50th year for Dudley Randall poetry contest



Professor Claire Crabtree remembers poet Dudley Randall.

For thirty years, Randall judged the poetry contest that still carries his name two decades after his death.

“I would bring the copies over to Mr. Randall and we would sit and talk together about the poems,” said Crabtree.

The Dudley Randall Poetry Prize is approaching its 50th anniversary, with its college deadline rapidly approaching on Feb. 15.

Randall worked as a librarian at University of Detroit, beginning in 1969, and served as university poet-in-residence.

Only a year after arriving here, he started the poetry prize.

Randall became a notable publisher and poet after earning his bachelor’s degree in English at Wayne State University and a master’s in library science at University of Michigan in Ann Arbor.

An African American poet himself, he felt that black poets with important voices were not being published.

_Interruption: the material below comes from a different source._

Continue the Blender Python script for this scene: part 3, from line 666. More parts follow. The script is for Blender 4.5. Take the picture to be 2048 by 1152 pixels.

This realization prompted him to create Broadside Press in 1965.

“He has a very unique role in the Detroit poetry scene,” said Mary-Catherine Harrison, chair of the English department.

Many poets Randall published were natives of Detroit. The poems and works of Sonia Sanchez and Gwendolyn Brooks, a future U.S. poet laureate, were published by his Broadside Press.

Since Randall’s passing in 2000, the English department has taken over the competition, working actively to keep Randall’s legacy alive.

To celebrate the poetry competition’s 50th anniversary, a high school prize is being introduced this year.

All high schoolers from around the area are eligible to compete.

College students compete in a separate division.

The first-place college winner is awarded a prize of $150 and reads the winning poem at the honors convocation on March 22.

Second- and third-place winners receive $75 and $50, respectively.

All three winners will have their names recognized in the honors convocation booklet as well.

“It is a huge honor to win the prize,” said Harrison.

When Randall first opened this competition, he sponsored the event and paid for the prize money out of his own pocket.

Randall was a judge for 30 years, even after he retired from the university.

This year’s judges will be poets and professors Claire Crabtree, Michael Lauchlan and Allison Powell.

For students interested in participating in the poetry competition, the submission deadline is Feb. 15 for the college prize and Feb. 24 for the high school prize.